The VCE of the CP can be expressed as,

$$\mathrm{VCE} \left(\%\right)=\frac{{\mathrm{V}}_{\mathrm{out},\mathrm{cp}\left(\mathrm{actual}\right)}}{{\mathrm{V}}_{\mathrm{out},\mathrm{cp}\left(\mathrm{ideal}\right)}}$$

(14)

where V_{out,cp(actual)} is the actual output DC voltage of the CP and V_{out,cp(ideal)} is the ideal output DC voltage of the CP. The CP pumping efficiency is 99.23% at an input voltage of 0.2 V or V_rec. This shows the proposed CP works well for lower supply voltage, which is preferred in a fully-integrated application. The proposed RVCO achieves a start-up at V_rec = 70 mV. The power consumption of RVCO is 953 pW at 0.2-V of input voltage and is well fitted for RF energy harvesting systems.

Table 3. Performance benchmark with related State-of-Arts.

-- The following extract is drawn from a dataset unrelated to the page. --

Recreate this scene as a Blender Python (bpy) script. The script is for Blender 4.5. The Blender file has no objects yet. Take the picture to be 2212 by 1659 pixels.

Reference	This Work	[14]	[22]	[23]	[24]	[25]	[26]	[27]	[28]	[29]
CMOS Technology	180-nm	130-nm	180-nm	180-nm	65-nm	130-nm	130-nm	180-nm	130-nm	65-nm
Frequency (GHz)	2.4	0.9	0.93 & 2.63	0.914, 2.4	2.45	2.4	1.3	3.85	2.4/5.8	0.9
IMN Topology	LC	LC	LC	Transmission line	LC	TX	TX	TX	LC	TX
Type of IMN	On-chip	Off-chip	IPD	Off-chip	Off-chip	On-chip	On-chip	On-chip	On-chip	On-chip
Additional Technique	Rectifier stacking, Charge pump	Off-chip Inductor, PCB	Dual band, high-Q IPD passive components,	RCN, PCB	DC-boosted gate	Switch NMOS	Voltage gain, reduce dead zone	-	Bond wire inductor	Step-up stacked transformer
Rectifier	3 × 3 + 6 stage CP	5 stage	5 stage, Dickson topology	3 stage	2 stage	5 + 4 stage rectifier	18-stage Half wave rectifier	Dual half-wave rectifier	5 stage Diode based	5 stage
Sensitivity @1 V	−14.1 dBm	−12.3 dBm	−16,−15.4 dBm	−16 dBm	−12 dBm	−10 dBm	−11 dBm	−12 dBm	−13 dBm	−16.5 dBm
Peak PCE	21.15% @0 dBm †	29.3% @ 0.2 dBm	23.3% @−1 dBm *	43.1&36.5% *	73.6% @ −6 dBm *	15.9% @0 dBm †	0.03% †	1.58% †	14% @0 dBm †	<1%
Power at Peak PCE	423 μW †	307 μW *	185 μW *	43 μW *	184.73 μW *	159 μW †	-	-	140 μW †	-
Size	1.02 mm2	0.17 mm2 * (PCB) *	11.6 mm2 *	6.1 × 3.24 cm2 (FR4) *	1 mm2 (PCB) *	2.08 mm2	0.05 mm2	0.04 mm2	1.02 mm2	0.28 mm2

^† On-chip IMN. * Off-chip IMN/non-CMOS.

summarizes the performance comparison with state-of-art RFEH systems [14,22,23,24,25,26,27,28,29]. The proposed fully integrated RFEH system has a unique feature that incorporates dual-channel on-chip IMN, rectifier, capacitive DC-DC converters, and PMU. This allows two separate power path operations, one is connected with the appropriate load and the other helps to provide battery assist operation. In addition, the proposed RFEH system has a higher output power of 423 µW at peak PCE, compared to other recent reported work in Table 3 The RFEHs in [22,23,24] have better PCE, but they require off-chip components, which increase the physical form factor to more than 10 times the size of the proposed system, and these bottlenecks in the miniaturization of the device. Further, the RFEH systems [24,25,26,28] require to be fabricated at a cost-ineffective higher process node such as 65 nm/130 nm. In comparison to the on-chip integrated RFEH solutions in [25,26,27,28,29], the proposed work achieves higher sensitivity, PCE, and output power.

5. Conclusions

We presented a fully integrated multi-channel RF energy harvesting implemented in 180-nm CMOS. It adopted a shared-auxiliary-biasing technique to obtain V_th reduction which yields an improved pumping efficiency of 99.23% for the CP circuit. The CP contains a SAB-RVCO, a buffer, and a charge-pump circuit designed and implemented in an integrated dual-input RFEH system. This work proposed a rectifier stacking technique to reduce the impedance and concurrently improve the quality factor Q achieving a 2.4 GHz multi-channel fully integrated RFEH system with 423 µW output power at a peak PCE_system of 21.15% and a proposed charge pump support to reach a sensitivity of −14.1 dBm.